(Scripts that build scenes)
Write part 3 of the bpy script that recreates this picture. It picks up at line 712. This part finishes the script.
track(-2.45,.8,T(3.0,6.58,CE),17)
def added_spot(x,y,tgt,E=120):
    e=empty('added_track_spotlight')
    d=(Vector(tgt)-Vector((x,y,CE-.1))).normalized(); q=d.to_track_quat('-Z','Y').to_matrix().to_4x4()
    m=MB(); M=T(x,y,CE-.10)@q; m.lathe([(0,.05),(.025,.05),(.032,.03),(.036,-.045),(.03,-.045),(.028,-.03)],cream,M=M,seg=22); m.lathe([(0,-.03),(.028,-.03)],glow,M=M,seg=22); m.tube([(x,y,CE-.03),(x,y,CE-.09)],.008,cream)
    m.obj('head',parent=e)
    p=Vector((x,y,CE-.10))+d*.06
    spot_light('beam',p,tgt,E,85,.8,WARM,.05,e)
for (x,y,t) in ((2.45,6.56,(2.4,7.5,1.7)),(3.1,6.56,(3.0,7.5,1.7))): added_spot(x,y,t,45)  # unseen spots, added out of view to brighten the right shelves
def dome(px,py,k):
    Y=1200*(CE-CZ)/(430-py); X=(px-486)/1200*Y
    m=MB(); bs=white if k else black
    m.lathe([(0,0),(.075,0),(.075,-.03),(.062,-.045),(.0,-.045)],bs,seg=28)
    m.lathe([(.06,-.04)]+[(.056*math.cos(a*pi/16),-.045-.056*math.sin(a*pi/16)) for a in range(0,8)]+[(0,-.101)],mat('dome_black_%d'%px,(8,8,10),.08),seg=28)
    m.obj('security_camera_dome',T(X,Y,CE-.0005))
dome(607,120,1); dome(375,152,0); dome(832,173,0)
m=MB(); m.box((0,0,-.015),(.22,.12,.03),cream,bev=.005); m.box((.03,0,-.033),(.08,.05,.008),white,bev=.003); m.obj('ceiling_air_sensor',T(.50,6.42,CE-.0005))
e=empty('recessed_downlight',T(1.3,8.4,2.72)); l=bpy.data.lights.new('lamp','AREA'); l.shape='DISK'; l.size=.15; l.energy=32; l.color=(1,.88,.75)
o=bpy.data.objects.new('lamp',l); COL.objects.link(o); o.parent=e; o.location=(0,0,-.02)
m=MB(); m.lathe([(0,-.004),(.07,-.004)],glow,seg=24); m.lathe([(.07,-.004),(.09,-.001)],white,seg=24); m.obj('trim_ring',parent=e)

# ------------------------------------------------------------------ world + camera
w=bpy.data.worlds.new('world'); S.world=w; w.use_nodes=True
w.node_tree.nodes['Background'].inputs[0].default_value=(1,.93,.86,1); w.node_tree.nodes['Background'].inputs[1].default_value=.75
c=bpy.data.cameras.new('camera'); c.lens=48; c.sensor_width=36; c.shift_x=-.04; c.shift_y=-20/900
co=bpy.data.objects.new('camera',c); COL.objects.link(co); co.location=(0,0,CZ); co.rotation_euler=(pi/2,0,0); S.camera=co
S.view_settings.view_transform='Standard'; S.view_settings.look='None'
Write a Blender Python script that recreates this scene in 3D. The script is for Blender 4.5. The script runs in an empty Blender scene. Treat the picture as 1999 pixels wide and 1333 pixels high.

What the task requires = All of the data shown above must be copied exactly.

Result for this task =
Write part 3 of the bpy script that recreates this picture. It picks up at line 712. This part finishes the script.
track(-2.45,.8,T(3.0,6.58,CE),17)
def added_spot(x,y,tgt,E=120):
    e=empty('added_track_spotlight')
    d=(Vector(tgt)-Vector((x,y,CE-.1))).normalized(); q=d.to_track_quat('-Z','Y').to_matrix().to_4x4()
    m=MB(); M=T(x,y,CE-.10)@q; m.lathe([(0,.05),(.025,.05),(.032,.03),(.036,-.045),(.03,-.045),(.028,-.03)],cream,M=M,seg=22); m.lathe([(0,-.03),(.028,-.03)],glow,M=M,seg=22); m.tube([(x,y,CE-.03),(x,y,CE-.09)],.008,cream)
    m.obj('head',parent=e)
    p=Vector((x,y,CE-.10))+d*.06
    spot_light('beam',p,tgt,E,85,.8,WARM,.05,e)
for (x,y,t) in ((2.45,6.56,(2.4,7.5,1.7)),(3.1,6.56,(3.0,7.5,1.7))): added_spot(x,y,t,45)  # unseen spots, added out of view to brighten the right shelves
def dome(px,py,k):
    Y=1200*(CE-CZ)/(430-py); X=(px-486)/1200*Y
    m=MB(); bs=white if k else black
    m.lathe([(0,0),(.075,0),(.075,-.03),(.062,-.045),(.0,-.045)],bs,seg=28)
    m.lathe([(.06,-.04)]+[(.056*math.cos(a*pi/16),-.045-.056*math.sin(a*pi/16)) for a in range(0,8)]+[(0,-.101)],mat('dome_black_%d'%px,(8,8,10),.08),seg=28)
    m.obj('security_camera_dome',T(X,Y,CE-.0005))
dome(607,120,1); dome(375,152,0); dome(832,173,0)
m=MB(); m.box((0,0,-.015),(.22,.12,.03),cream,bev=.005); m.box((.03,0,-.033),(.08,.05,.008),white,bev=.003); m.obj('ceiling_air_sensor',T(.50,6.42,CE-.0005))
e=empty('recessed_downlight',T(1.3,8.4,2.72)); l=bpy.data.lights.new('lamp','AREA'); l.shape='DISK'; l.size=.15; l.energy=32; l.color=(1,.88,.75)
o=bpy.data.objects.new('lamp',l); COL.objects.link(o); o.parent=e; o.location=(0,0,-.02)
m=MB(); m.lathe([(0,-.004),(.07,-.004)],glow,seg=24); m.lathe([(.07,-.004),(.09,-.001)],white,seg=24); m.obj('trim_ring',parent=e)

# ------------------------------------------------------------------ world + camera
w=bpy.data.worlds.new('world'); S.world=w; w.use_nodes=True
w.node_tree.nodes['Background'].inputs[0].default_value=(1,.93,.86,1); w.node_tree.nodes['Background'].inputs[1].default_value=.75
c=bpy.data.cameras.new('camera'); c.lens=48; c.sensor_width=36; c.shift_x=-.04; c.shift_y=-20/900
co=bpy.data.objects.new('camera',c); COL.objects.link(co); co.location=(0,0,CZ); co.rotation_euler=(pi/2,0,0); S.camera=co
S.view_settings.view_transform='Standard'; S.view_settings.look='None'
Write a Blender Python script that recreates this scene in 3D. The script is for Blender 4.5. The script runs in an empty Blender scene. Treat the picture as 1999 pixels wide and 1333 pixels high.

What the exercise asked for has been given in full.